Ai de ti, Ilha do Mel (2)

Cercada de iniquidades por todos os lados, a Ilha do Mel não é apenas a pérola rara do nosso litoral: faz parte do patrimônio afetivo do Paraná. As Encantadas uniram casais que ganharam filhos, netos e bisnetos, e que agora assistem à ilha do coração sendo afundada nas misérias alheias.

Ai de ti (ou ao bem de ti), Ilha do Mel, os deputados aprovaram, em primeira discussão, um projeto que está tirando nativos e forasteiros da dormência.

Os donos de imóveis caíram da rede, assustados. Os ambientalistas acordaram. Dos quesitos mais polêmicos em estudo, um deles diz que para se desfazer de um imóvel na Ilha do Mel o proprietário só terá a opção de transferência a herdeiros legítimos. Ou seja, no início do século XXI, a Ilha do Mel passa a ser uma Capitania Hereditária. De pai para filho, neto, bisneto, tataraneto, ou então o Estado fica com a herança.

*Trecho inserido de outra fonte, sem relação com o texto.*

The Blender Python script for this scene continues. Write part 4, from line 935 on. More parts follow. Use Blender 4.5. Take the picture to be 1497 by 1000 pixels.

A Fortaleza de Nossa Senhora dos Prazeres foi construída em 1776 para proteger os nativos dos piratas. Hoje, a Fortaleza precisa nos proteger, além dos bucaneiros de ocasião, também da pirataria do Estado.

Esse mesmo Estado que vem sendo relapso com o patrimônio afetivo do litoral. Leis para proteger a Ilha não faltam, e agora mais uma pacote delas está sendo lançado no Canal da Galheta. O que falta é vontade política para realizar tarefas básicas e tirar do papel projetos e propostas já existentes, nunca executados.

Uma dessas propostas morreu na praia, no final do segundo mandato de Jaime Lerner, quando o então Secretário do Meio Ambiente, José Antônio Andreguetto solicitou do engenheiro químico Cláudio Barreto um estudo para proteger a Ilha do Mel.

A proposta, preliminar, foi entregue em 2001 e só não foi adiante porque os papéis queimaram na fogueira das vaidades palacianas; e não por falta da boa vontade de Andreguetto.

Especialista em gestão ambiental, Conselheiro da Comissão de Meio Ambiente do CREA-PR e atuando também na Comissão de Direito Ambiental da OAB-PR, Cláudio Barreto reuniu uma equipe respeitável para montar a proposta que atacaria, basicamente, as seguintes carências: 1) Esgoto sanitário; 2) Distribuição e captação de água potável; 3) Separação e coleta de lixo; 4) Planejamento ambiental; 5) Educação ambiental.

No memorando, a equipe de Cláudio Barreto enfatizava: “Através da união de experiências, pretende-se alcançar as soluções mais adequadas (dos pontos de vista técnico, ambiental, econômico e social) aos sistemas de abastecimento de água, de coleta, afastamento, tratamento e disposição final dos esgotos sanitários e de coleta, transporte e disposição final dos resíduos sólidos da Ilha do Mel, com base em um amplo e objetivo Plano de Educação e Marketing Ambiental. Atualmente a Ilha do Mel, apesar dos avanços já conseguidos (luz, controle de entrada de visitantes, infra-estrutura de acesso), apresenta sérios problemas sociais e ambientais e suas maiores demandas estão correlacionadas à falta de um sistema adequado de abastecimento de água potável, à inexistência de sistema de esgotamento sanitário e ao volume crescente de lixo gerado e ao problema de sua disposição final. Somadas a essas vêm, ainda, carências na área de saúde e educação”.

Separação de lixo e educação são duas medidas inseparáveis. Para os resíduos, Barreto cita uma frase do ministro Carlos Minc: “O lixo é uma matéria-prima fora do lugar”. E o segredo para resolver essa miséria é a educação ambiental.

Dentro da proposta, um ponto importante seria a criação de dois centros de educação ambiental nos desembarques do turista à ilha. Como se fosse uma “alfândega” do meio ambiente, com orientações na recepção e, inclusive, no percurso das embarcações de transporte.

Com paisagens deslumbrantes, nascentes no alto do morro, com 97% da área em reserva ambiental, de tal porte que não suporta a fixação de um poste, a Ilha do Mel carece de vontade política e homens de boa vontade.